Max Garrott, my friend and esteemed missionary sempai (older colleague) was forced to leave Japan in 1942 and served for a time as a chaplain at the Japanese internment camps in Arkansas. During Passion Week and Easter in 1944, Dr. Garrott preached at the camp where Mary Yuriko was interned.

Perhaps she heard him preach or lead Bible study that week as she continued to be an active Christian even while incarcerated in the Jerome, Arkansas, camp.

While there, she met her future husband, Bill Kochiyama, a nisei (second-generation Japanese American) soldier fighting for the United States. The couple married in 1946 and moved to New York City two years later. There she became widely known as Yuri Kochiyama.

Yuri (“Lily”) died seven years ago, on June 1, 2014, at the age of 93.

The Combative “Lily”

After moving to New York and into public housing there, for the rest of her life Yuri Kochiyama was an activist. She became an outspoken and combative critic of the mistreatment not only of Japanese Americans but of other mistreated minorities living in the U.S.

In 1963 she met Malcomb X and became a combative supporter of his work for racial justice and human rights. When he was assassinated in 1965, the picture of the fallen Black leader in Life magazine shows Yuri crouched in the background, cradling his head.

During the 1960s, Yuri also became a contentious critic of the war in Vietnam and then for decades of what she saw as American “imperialism.”

The Compassionate “Lily”

Five days after her death in June 2014, the White House honored Kochiyama on its website:

Today, we honor the legacy of Yuri Kochiyama, a Japanese American activist who dedicated her life to the pursuit of social justice, not only for the Asian American and Pacific Islander (AAPI) community, but all communities of color.

That was an appropriate recognition for the combative and compassionate “Lily.”

Five years ago on what would have been her 95th birthday, a Google Doodle, which was both praised and criticized, said this about Yuri:

Kochiyama left a legacy of advocacy: for peace, U.S. political prisoners, nuclear disarmament, and reparations for Japanese Americans interned during the war. She was known for her tireless intensity and compassion, and remained committed to speaking out, consciousness-raising, and taking action until her death in 2014.

Here is one of “Lily” Kochiyama’s most quoted statements: 

While we may not agree with all the people and causes Yuri Kochiyama supported, can’t we at least appreciate these words of hers?

_______

** Yuri Kochiyama’s contentious and compassionate life’s work seems to be getting more and more recognition. 

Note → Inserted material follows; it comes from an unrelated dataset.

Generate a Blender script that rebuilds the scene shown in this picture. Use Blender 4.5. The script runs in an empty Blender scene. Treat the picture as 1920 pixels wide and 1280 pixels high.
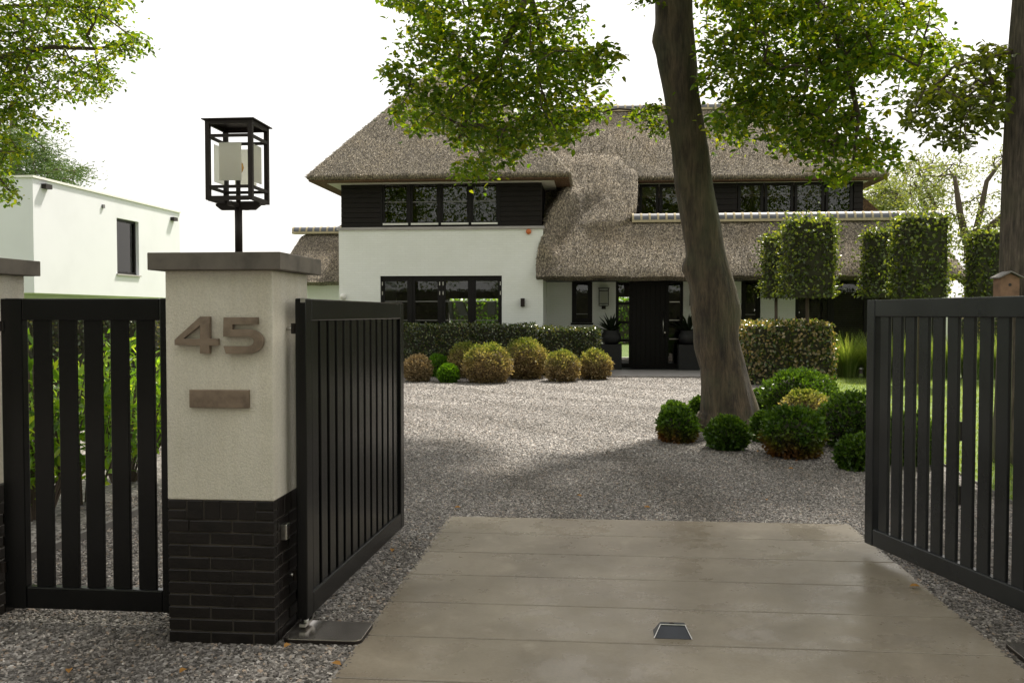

A children’s book titled Rad American Women A – Z was published in 2015, and Yuri was the Y for the 26 women written about in that book.

In 2019 a book was published under the title Can I Get a Witness?: Thirteen Peacemakers, Community-Builders, and Agitators for Faith and Justice. The third chapter, following essays about Cesar Chavez and Howard Thurman, is titled “Setting the Captives Free: Yuri Kochiyama and Her Lifelong Fight against Unjust Imprisonment.”